OS CALOIROS PODEM TRAJAR?
Como já foi abordado
no texto anterior sobre o Traje, o caloiro tem o direito de trajar, direito
esse automático e concedido meramente pela sua entrada na faculdade.[1][2]
O Traje não é da Praxe e nenhum organismo praxístico pode decidir quem pode ou
não trajar.
SÓ POSSO TRAÇAR A CAPA, PELA PRIMEIRA VEZ, NA
SERENATA?
Não. As
cerimónias apelidadas de “traçar da capa” surgiram recentemente, muitas delas
tendo menos de 15 anos de existência.[1] Na realidade estas “cerimónias” são uma deturpação de
algo historicamente costumeiro: a imposição e baptismo da capa (mesmo depois
de usada). O baptismo/imposição da capa
era algo meramente simbólico,
realizado pelo padrinho.[1] “Havia
em Coimbra a tradição dos padrinhos dos caloiros lhes “baptizarem” a capa e o
gorro, atirando-os ao chão, pisando-os e salpicando-os com gotas de vinho,
costume que ainda se pratica na década de 1980”(António Nunes).[1][3]
A capa pode ser
traçada pelo caloiro ou por qualquer outra pessoa que ele escolher, quando ele
quiser. Não há qualquer mal em traçar pela primeira vez na Serenata Monumental!
Simplesmente não se pode alegar a existência de uma norma ou tradição, nem tornar
isto obrigatório!
TENHO DE TRAÇAR A CAPA PARA PRAXAR?
Não.[1]
Sabemos que isto pode ser uma novidade para muitos, uma vez que vários códigos
de Praxe preconizam uma suposta “obrigatoriedade” em função de diversos
motivos. No entanto, secundum Praxis há apenas 2 momentos em que é obrigatório
traçar a capa: na Serenata Monumental e em Trupe. [4] De resto, a
capa traça-se quando bem se entender exceptuando em momentos solenes (capa
descaída sobre os ombros) ou em períodos de luto.[4] Ou seja, dizer que é obrigatório traçar a capa
para praxar não tem qualquer fundamento na Tradição Académica nem é suportado
pela Praxe.
A Praxe não dita
que se tenha de traçar a capa para praxar! Afirmar o contrário é de certo modo ignorar
a Praxe e tentarmo-nos sobrepor a ela.
SE ALGUÉM MAIS VELHO ESTIVER DE CAPA TRAÇADA
TAMBÉM A TENHO DE TRAÇAR? E SE ELE MANDAR?
Não. Se alguém vos
exigir que tracem a capa sem ser quando a Praxe assim o preconiza, deverão
questionar o porquê. A partir daí agem consoante a vossa consciência e espirito
crítico.
PODE-SE VER O BRANCO DA CAMISA?
Sim! Aliás,
quando trajados a rigor (momentos formais) as mangas devem estar abotoadas, tal
como se estivessemos a usar um fato, secundum praxis (é uma regra de boa
etiqueta).[4]
De resto, as
mangas arregaçam-se quando quisermos.[4] Aliás, há inúmeras
fotografias antigas em que os estudantes se apresentam de capa traçada e de
colarinho à mostra, conjuntamente com as mangas da sua camisa.[vede 4]

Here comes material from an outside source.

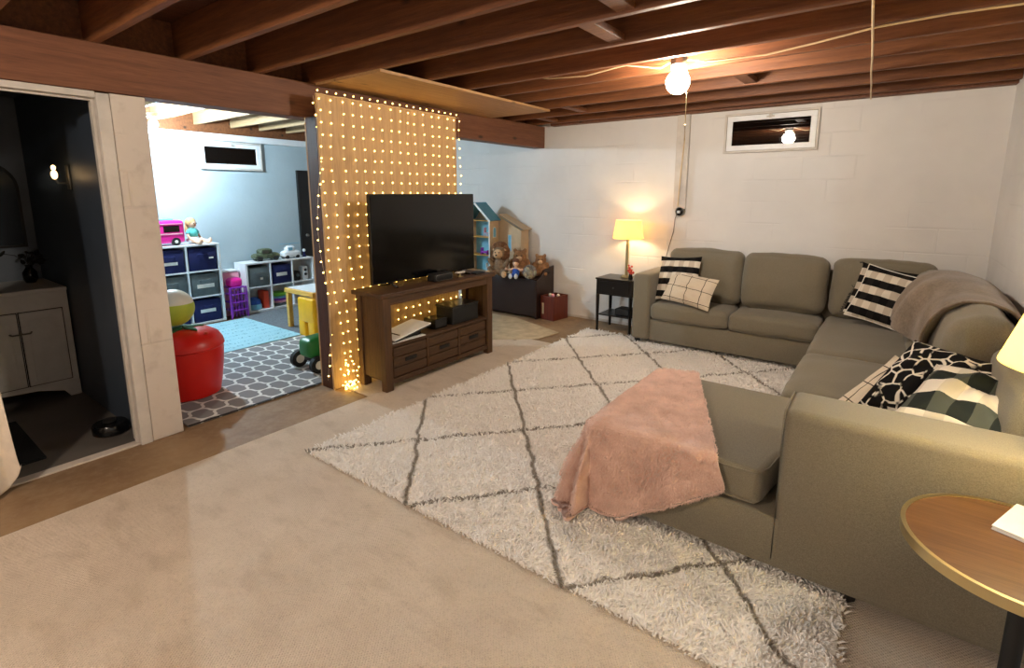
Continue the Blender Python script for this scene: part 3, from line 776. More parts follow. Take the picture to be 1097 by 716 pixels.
# furniture seen in the open rooms
def toy_bits(nm, lab, x, y, z, m_, kind):
    o = thing(nm, lab, 'dollhouse furniture', (x, y, z), group='tiny dollhouse furniture')
    if kind == 'bed':
        G().box(x-.05, x+.05, y-.03, y+.03, z+.02, z+.045, bev=.004).build('bed_base', m_, o, smooth=False)
        G().box(x-.055, x-.048, y-.032, y+.032, z, z+.09, bev=.002).build('headboard', m_, o, smooth=False)
        G().box(x+.048, x+.055, y-.032, y+.032, z, z+.06, bev=.002).build('footboard', m_, o, smooth=False)
    else:
        G().box(x-.03, x+.03, y-.025, y+.025, z+.05, z+.056, bev=.002).build('seat', m_, o, smooth=False)
        G().box(x-.03, x-.024, y-.025, y+.025, z+.056, z+.12, bev=.002).build('backrest', m_, o, smooth=False)
        for a in (-.026, .026):
            for b in (-.02, .02): G().box(x+a-.003, x+a+.003, y+b-.003, y+b+.003, z, z+.05).build('leg', m_, o, smooth=False)
toy_bits('toy_bed', 'purple toy bed on the middle floor of the dollhouse', -4.36, 5.25, .7485, 'purple', 'bed')
toy_bits('toy_chair', 'pink toy chair on the upper floor of the dollhouse', -4.33, 5.25, .9885, 'pale_pink', 'chair')
toy_bits('toy_bunk', 'white toy chair on the bottom floor of the dollhouse', -4.30, 5.25, .519, 'white', 'chair')

# plush toys: one fused body each, features as children
def remesh(o, vs=.008, sm=6):
    m = o.modifiers.new('fuse', 'REMESH'); m.mode = 'VOXEL'; m.voxel_size = vs; m.use_smooth_shade = True
    if sm: s_ = o.modifiers.new('soften', 'SMOOTH'); s_.iterations = sm; s_.factor = .5
lion = thing('plush_lion', 'brown plush lion with shaggy mane sitting on the toy chest', 'stuffed animal', (-4.00, 5.10, .506), local=True, rot=(0, 0, .35))
S = 1.0
g = G().ball((0, .02, .13), (.085, .075, .13)).ball((0, 0, .30), (.085, .075, .085))
for s_ in (-1, 1):
    g.ball((s_*.075, -.07, .05), (.045, .085, .045), rot=(0, 0, s_*.35)).ball((s_*.10, -.02, .17), (.03, .04, .085), rot=(.4, s_*.5, 0))
    g.ball((s_*.115, -.06, .10), (.03, .03, .035))
b = g.build('body', 'grey_fur', lion, local=True); remesh(b)
g = G(); random.seed(5)
for k in range(60):
    a = random.uniform(0, 2*PI); e = random.uniform(-.7, 1.3)
    x = .105*math.cos(a)*math.cos(e); z = .30+.115*math.sin(e); y = .035+.07*math.sin(a)*math.cos(e)
    if y < -.02 and z < .36: y = .04
    g.ball((x, y, z), (.03, .03, .038), 8, 6)
b = g.build('mane', 'mane', lion, local=True); remesh(b, .009, 2)
G().ball((0, -.062, .292), (.062, .035, .062)).ball((-.075, .0, .345), (.02, .012, .02)).ball((.075, .0, .345), (.02, .012, .02)).build('face', 'tan_fur', lion, local=True)
G().ball((0, -.105, .272), (.030, .022, .022)).build('muzzle', 'tan_fur', lion, local=True)
G().ball((0, -.128, .284), (.013, .008, .009)).build('nose', 'black', lion, local=True)
for s_ in (-1, 1):
    G().ball((s_*.025, -.095, .315), .0075).build('eye', 'black', lion, local=True)
    G().ball((s_*.105, -.152, .05), (.034, .018, .042)).build('foot_pad', 'tan_fur', lion, local=True)

def blob_plush(nm, lab, loc, mat, k, rz):
    t = thing(nm, lab, 'stuffed animal', loc, local=True, rot=(0, 0, rz))
    g = G().ball((0, 0, .10*k), (.11*k, .10*k, .11*k)).ball((0, -.01*k, .24*k), (.085*k, .08*k, .08*k))
    for s_ in (-1, 1):
        g.ball((s_*.07*k, -.08*k, .05*k), (.04*k, .075*k, .04*k)).ball((s_*.10*k, -.03*k, .15*k), (.03*k, .035*k, .07*k)).ball((s_*.06*k, .0, .315*k), (.028*k, .015*k, .028*k))
    remesh(g.build('body', mat, t, local=True), .009*k)
    G().ball((0, -.085*k, .225*k), (.035*k, .025*k, .03*k)).build('muzzle', 'tan_fur', t, local=True)
    for s_ in (-1, 1): G().ball((s_*.03*k, -.084*k, .262*k), .008*k).build('eye', 'black', t, local=True)
    return t
blob_plush('plush_bear', 'large brown plush bear half hidden behind the lion, by the wall', (-3.79, 5.26, .506), 'brown_fur', 1.05, .5)
blob_plush('plush_monkey', 'reddish brown plush animal slumped behind the clear ball', (-3.58, 5.42, .506), 'brown_fur', .85, .5)

# soft boy doll in blue with white shoes
dl = thing('soft_doll', 'small doll in blue clothes with white shoes sitting beside the plush lion', 'doll', (-3.755, 5.12, .506), local=True, rot=(0, 0, .3))
g = G().ball((0, 0, .19), (.04, .036, .045)).ball((0, 0, .13), (.02, .02, .03))
for s_ in (-1, 1): g.tube([(s_*.03, 0, .12), (s_*.075, -.02, .10), (s_*.10, -.06, .115)], .013).ball((s_*.105, -.07, .118), .017)
g.ball((0, 0, .09), (.035, .03, .05))
remesh(g.build('body', 'skin', dl, local=True), .005, 3)
g = G().ball((0, 0, .07), (.05, .042, .06))
for s_ in (-1, 1): g.tube([(s_*.025, -.01, .04), (s_*.035, -.08, .032)], .022)
remesh(g.build('overalls', 'blue', dl, local=True), .006, 3)
for s_ in (-1, 1): G().ball((s_*.037, -.105, .035), (.022, .026, .034)).build('shoe', 'white', dl, local=True)
G().ball((0, .008, .208), (.046, .042, .04)).ball((-.02, .03, .19), (.03, .02, .03)).build('hair', 'brown_hair', dl, local=True)
for s_ in (-1, 1): G().ball((s_*.015, -.035, .192), .005).build('eye', 'black', dl, local=True)

# clear ball with something gold inside
bl = thing('clear_ball', 'clear plastic ball with gold pieces inside at the end of the chest', 'ball', (-3.52, 5.12, .505))
G().ball((-3.56, 5.145, .505+.092), .09, 32, 20).build('shell', 'clear', bl)
g = G(); random.seed(2)
for k in range(9): g.ball((-3.56+random.uniform(-.04, .04), 5.145+random.uniform(-.03, .03), .58+random.uniform(-.03, .04)), (.02, .014, .022), 10, 6)
g.build('gold_filling', 'brass', bl)

# ------------------------------------------------------------ conduit, outlet and wires on the back wall
pc = thing('pipe_chase', 'white painted vertical board casing on the back wall left of the window', 'casing', (-1.88, YB, 1.37))
G().box(-1.945, -1.815, YB-.05, YB-.001, 1.39, 2.364, bev=.004).build('board', 'white_trim', pc, smooth=False)
G().tube([(-1.86, YB-.062, 2.36), (-1.855, YB-.06, 2.1), (-1.87, YB-.058, 1.9), (-1.885, YB-.058, 1.6), (-1.89, YB-.06, 1.42)], .007).build('cable', 'wire', pc)
ou = thing('wall_outlet', 'round metal electrical outlet at the bottom of the white casing', 'outlet', (-1.86, YB-.0, 1.35))
G().cyl((-1.87, YB-.001, 1.36), (-1.87, YB-.05, 1.36), .048, seg=28).build('box_body', 'steel', ou)
G().cyl((-1.87, YB-.05, 1.36), (-1.87, YB-.056, 1.36), .038, seg=28).box(-1.895, -1.845, YB-.062, YB-.056, 1.335, 1.385, bev=.006).build('cover', 'gloss_black', ou)
G().box(-1.885, -1.86, YB-.09, YB-.062, 1.345, 1.37, bev=.004).build('plug', 'white', ou, smooth=False)
o = G().tube([(-1.885, YB-.08, 1.345), (-1.915, YB-.05, 1.28), (-1.93, YB-.03, 1.15), (-1.97, YB-.02, 1.0), (-2.0, YB-.02, .86), (-2.02, YB-.03, .7), (-2.16, YB-.05, .55), (-2.3, YB-.04, .57), (-2.36, YB-.10, .607)], .0035).build('lamp_cord', 'wire_dark', loc=(-1.9, YB-.05, 1.3))
tag(o, 'thin brown lamp cord hanging from the round outlet to the lamp table', 'cord')

# ------------------------------------------------------------ end table with the far lamp
et = thing('end_table', 'small black end table with a drawer and low shelf left of the sofa', 'end table', (-2.4, 5.3, 0))
ex0, ex1, ey0, ey1 = -2.64, -2.21, 5.14, 5.50
G().box(ex0-.008, ex1+.008, ey0-.008, ey1, .60, .618, bev=.003).build('tabletop', 'black_wood', et, smooth=False)
G().box(ex0, ex1, ey0+.005, ey1-.005, .43, .60, bev=.003).build('drawer_case', 'black_wood', et, smooth=False)
d = G().box(ex0+.035, ex1-.035, ey0-.004, ey0+.004, .45, .585, bev=.003).build('drawer', 'black_wood', et, smooth=False)
G().cyl((-2.425, ey0-.004, .52), (-2.425, ey0-.02, .52), .008).build('knob', 'steel', d)
for x in (ex0+.016, ex1-.016):
    for y in (ey0+.016, ey1-.016):
        G().cyl((x, y, .0), (x, y, .43), .016, .023, 4).build('leg', 'black_wood', et, smooth=False)
G().box(ex0+.02, ex1-.02, ey0+.02, ey1-.02, .185, .20, bev=.003).build('shelf', 'black_wood', et, smooth=False)
o = G().box(-2.44, -2.24, 5.22, 5.40, .2005, .27, bev=.006).build('black_basket', 'black', loc=(-2.35, 5.3, .2), smooth=False); tag(o, 'small black box on the low shelf of the end table', 'box')
o = thing('red_flower', 'small coral red flowers beside the lamp behind the sofa arm', 'flowers', (-2.265, 5.22, .618))
G().lathe((-2.265, 5.22, .6185), [(.02, 0), (.025, .02), (.018, .05), (.02, .06)], 16).build('pot', 'gloss_black', o)
g = G(); random.seed(8)
for k in range(16): g.ball((-2.265+random.uniform(-.025, .03), 5.22+random.uniform(-.02, .02), .70+random.uniform(-.02, .075)), random.uniform(.01, .016), 8, 6)
g.build('petals', 'red_flower', o)

def table_lamp(lab, x, y, z, zb, rb, zt, rt, shade, stem, sides=40):
    t = thing('table_lamp', lab, 'lamp', (x, y, z))
    if stem == 'square':
        G().box(x-.052, x+.052, y-.052, y+.052, z+.0005, z+.016, bev=.004).box(x-.04, x+.04, y-.04, y+.04, z+.016, z+.026, bev=.004).build('base', 'brass', t, smooth=False)
        G().box(x-.016, x+.016, y-.016, y+.016, z+.026, zb-.06, bev=.003).build('stem', 'brass', t, smooth=False)
    else:
        G().lathe((x, y, z), [(.05, .0005), (.05, .01), (.025, .025), (.013, .05)], 32).build('base', 'brass', t)
        G().cyl((x, y, z+.05), (x, y, zb-.06), .011).build('stem', 'brass', t)
    G().cyl((x, y, zb-.06), (x, y, zb+.03), .014).build('socket', 'brass', t)
    g = G(); b = bmesh.new(); rings = []
    zm = [(rb, zb), (rt, zt), (rt-.002, zt), (rb-.002, zb)]
    for r, zz in zm: rings.append([b.verts.new((x+r*math.cos(2*PI*i/sides), y+r*math.sin(2*PI*i/sides), zz)) for i in range(sides)])
    for k in range(4):
        a, d_ = rings[k], rings[(k+1) % 4]
        for i in range(sides): b.faces.new((a[i], a[(i+1) % sides], d_[(i+1) % sides], d_[i]))
    g.add(b); g.build('lamp_shade', shade, t)
    g = G()
    for a in range(3): g.tube([(x, y, zt-.03), (x+(rt-.002)*math.cos(a*2.09), y+(rt-.002)*math.sin(a*2.09), zt-.01)], .002, 6)
    g.cyl((x, y, zb+.03), (x, y, zb+.035), .02); g.cyl((x, y, zt-.035), (x, y, zt-.025), .008); g.build('shade_holder', 'brass', t)
    return t
def bulb_light(name, loc, rgb, w, r, parent=None):
    l = bpy.data.lights.new(name, 'POINT'); l.color = rgb; l.energy = w; l.shadow_soft_size = r
    o = bpy.data.objects.new(name, l); C.objects.link(o); o.location = loc
    if parent is not None: o.parent = parent; o.location = Vector(loc)-parent.location
    return o
lx, ly = -2.365, 5.34
L1 = table_lamp('small lit lamp with yellow shade and square brass stem on the black end table', lx, ly, .618, 1.06, .165, 1.26, .135, 'shade', 'square')
bulb_light('lamp_light', (lx, ly, 1.15), (1, .74, .42), 5, .03, L1)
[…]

QUAL É O PROPÓSITO DA COLHER NA GRAVATA?
O uso da colher na gravata não é Praxe e não tem qualquer fundamento na
tradição académica.[5]
Nunca se usou qualquer colher no traje estudantil, aliás apenas a partir da
2ª metade do séc. XIX é que os tunos espanhóis usavam colheres de madeira (1 ou
2) no seu bicórneo (algo que caiu em desuso generalizado a partir da década de
1920).[5]
Em Portugal não há qualquer tradição de uso de colheres na gravata.[5]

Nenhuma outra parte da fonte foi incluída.